I mean, let's be honest here. It doesn't matter what A2A missile you're talking about. AIM-7, AIM-120, AIM-9, K-13, R-27 etc, etc... They all have pretty abysmal shoot-to-hit ratios in proper combat, where statistics are available.
Well there is a reason why the word Miss starts the word missile... much the same as anger backwards appears in the word pregnant, but while there was an enormous gap in missile performance from pathetic for BVR missiles to acceptable enough to want to keep using them for progressively better and better IR guided WVR missiles, the AMRAAM did seriously improve BVR performance from F'ing useless to OK against unaware poorly equipped enemy targets... 40% kill rate against a target who is not aware they are being attached is OK because they have thousands of AMRAAMs and most enemies don't have thousands of planes...

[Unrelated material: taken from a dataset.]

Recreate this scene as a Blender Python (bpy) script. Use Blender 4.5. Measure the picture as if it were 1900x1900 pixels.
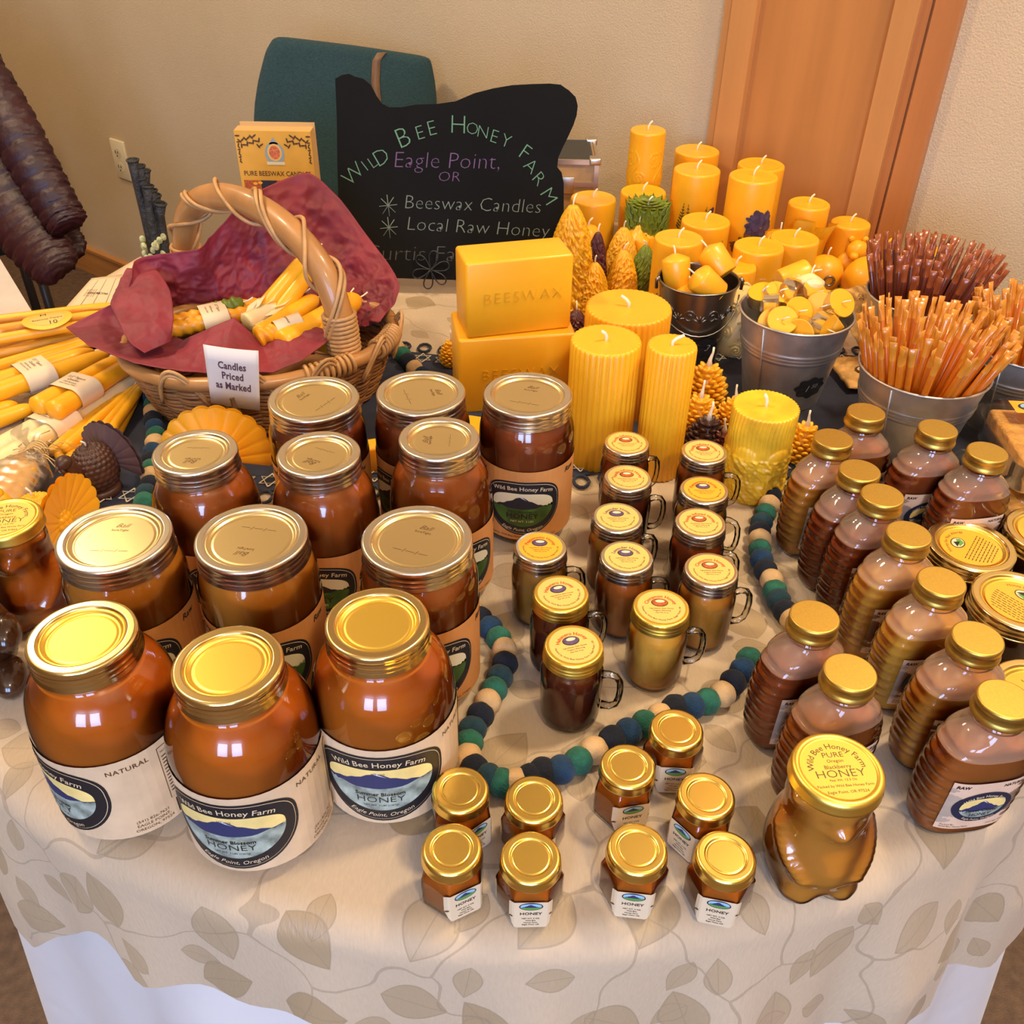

The point is that in the 1990s when the performance of the R-73 was revealed it became a bit of a hittile because you couldn't really out manouver it because of its thrust vector engine and high off boresight visibility of you. Older missiles get outside its 12 degree FOV and it lost lock and you were safe... much much harder to do with Archers.
The AIM-9X was supposed to be the solution... their own hittile from which nothing could escape... its seeker was too sophisticated and the missile was too smart... when it clearly isn't.
I mean I know the US Navy likes to talk up the air to air combat performance of Libyan Su-22s, because no one wants to admit to shooting down a largely defenceless plane for dumping its fuel tanks... no honour in that right?
Vietnam was a good indicator of that. I don't think anyone should be surprised that an AIM-9X missed its target. Regardless of what any missile designer says about how fool-proof their design is, or how revolutionary the seeker-head is, at the end of the day, it comes down to the situational elements and the launch parameters.
No, it is more than that... the first IR guided missiles homed in on the hottest thing within their narrow field of view... which meant the target aircraft could manouver to place the sun in the missiles field of view and would be safe... or a single flare would do it as long as it was brighter than the engines... so IR guided missile designers set their missiles to not home on the hottest thing they see and instead of a single hot point they adapted them to guide to patterns of heat in the air, so the plane designers started launching variable heat flares in bunches to create patterns for the missiles to hit... the IIR seeker of the AIM-9X was supposed to deal with that problem... recognise a group of flares as being a group of flares as opposed to the aircraft shaped object it locked on to start with...
The only thing I can think of is like Shtora works with wire guided ATGMs... create a heat signal so intense it blooms the sensor so it can't see anything...
Regarding an AIM-9, ambient temperature becomes a huge player, especially when the seeker would have to discriminate between the aircraft, the flares it is dropping, and the sun-baked, middle-eastern ground. People may say that the 'x' variant has some state-of-the-art FPA seeker which can do A, B and C, blah, blah. Nothing's perfect, and I think this example with the Su-22 re-enforces that status quo. As sure as the sun rises and sets, designers of military equipment while talk up their product like any other business. Ultimately, it means nothing, and no one should be surprised when it turns out that a design claim doesn't align with reality.
You are saying it is no surprise, but people talking up the F-35 and F-22 should now realise that all those aircraft have that could reliably kill an enemy target now is their gun, and while the F-22 isn't a terrible dogfighter... the F-35 is.
I am not going apologize for my post. I initially glossed the photo over, but it was trotted out as some sort of actual Syria today event.
Clearly it wasn't and I am sure that an Erdo-turd fanboi spread it around (not any of the posters on this forum, so don't get
triggered) because he thought those flares were anti-aircraft missiles. They are that dumb.
I don't think you need to, what you said was basically correct for anyone mistakenly thinking these were actual photos of the attack...
I would say we should be asking AMCXXL how the photo he posted is related to the information he posted... was it supposed to be evidence or just entertainment...
Either way I agree... no need for anyone to get upset or need to apologise about anything.